A typical day delivers 10 to 20 terabytes of data to the agency’s Cybersecurity Operations Center, Buchanan said during an Intelligence and National Security Alliance event on Thursday.

“That's an astronomical volume of data, he said. “Most people are familiar with like a gigabyte of data. A thousand gigabytes makes a terabyte.” 

To put it in perspective, one terabyte equals 250,000 photos or 500 hours of high-quality video, he said. Now, multiply that by ten. 

And those numbers are only going to increase as the Pentagon accelerates its digital modernization efforts. The agency’s cyber center could soon process petabytes worth of data, Buchanan said.

“We're going to reach the petabyte range, which is roughly 20 million large filing cabinets with a million of them, where the data is a petabyte.
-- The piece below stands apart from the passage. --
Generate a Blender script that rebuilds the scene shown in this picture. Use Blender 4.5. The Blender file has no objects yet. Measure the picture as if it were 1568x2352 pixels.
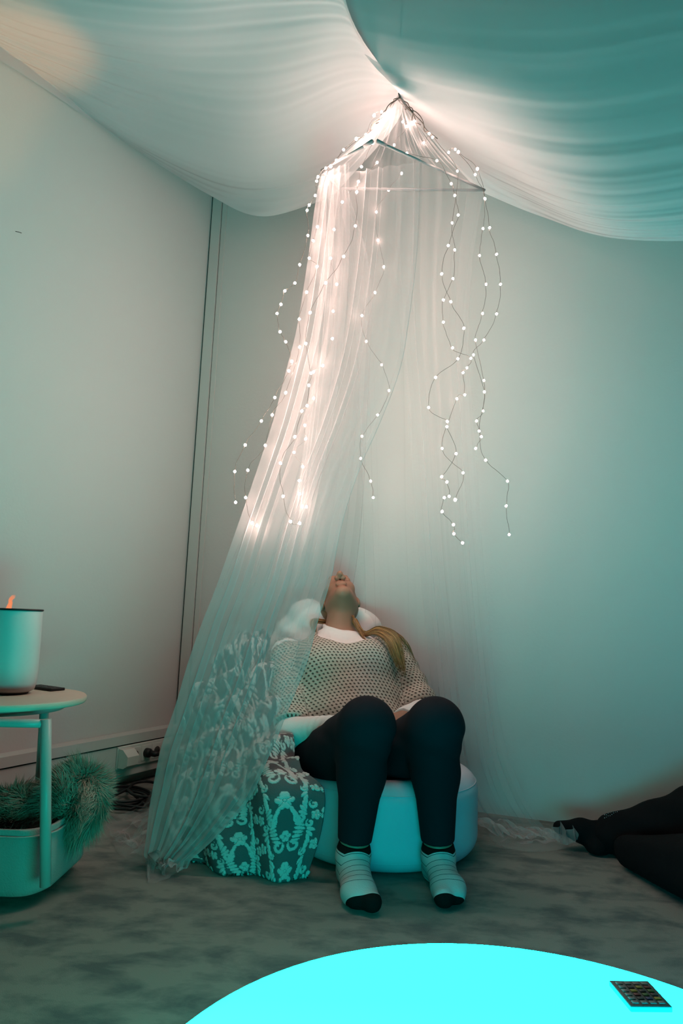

It's also equivalent to 500 billion pages of printed text. And there isn't a workforce large enough to sift through that level of data every day, which is why we really need artificial intelligence and machine learning for our future,” he said.

In addition to the sheer volume of information, NGA’s cyber center processes information from 126 data sources and four separate networks. Those data sources come with 745 custom fields and the center has to process 70,000 events per second.

The agency is working to improve its data analytics for more accurate reporting, developing new standards, and uncovering potential trends and gaps, he said.

The Pentagon is already exploring uses for generative AI tools, which output text, images, and even audio in response to user prompts, to filter and analyze satellite imagery. Now the agency is working with national laboratories to develop a cyber-focused capability. Buchanan said it’s not ready to be deployed yet, but it’s “maturing.” 

“I'd love to say it's here right now. It's probably two or three years off, for us [internally], but we've been looking at it for the last two years, partnering with national labs to do so,” he said.

Buchanan’s comments come after the Pentagon announced a new generative AI task force to evaluate, “synchronize, and employ generative artificial intelligence (AI) across the Department.” 

Earlier this year, Lt. Gen. Scott Berrier, the Defense Intelligence Agency’s director, touted the technology’s potential to improve pattern analysis. 

“It can do a lot of good; it can make our job easier with a lot of information put in. But it can’t determine intent,” he said. “Now, it can get you on the road to what you think might be intent, but this is where critical-thinking analysts really come in.”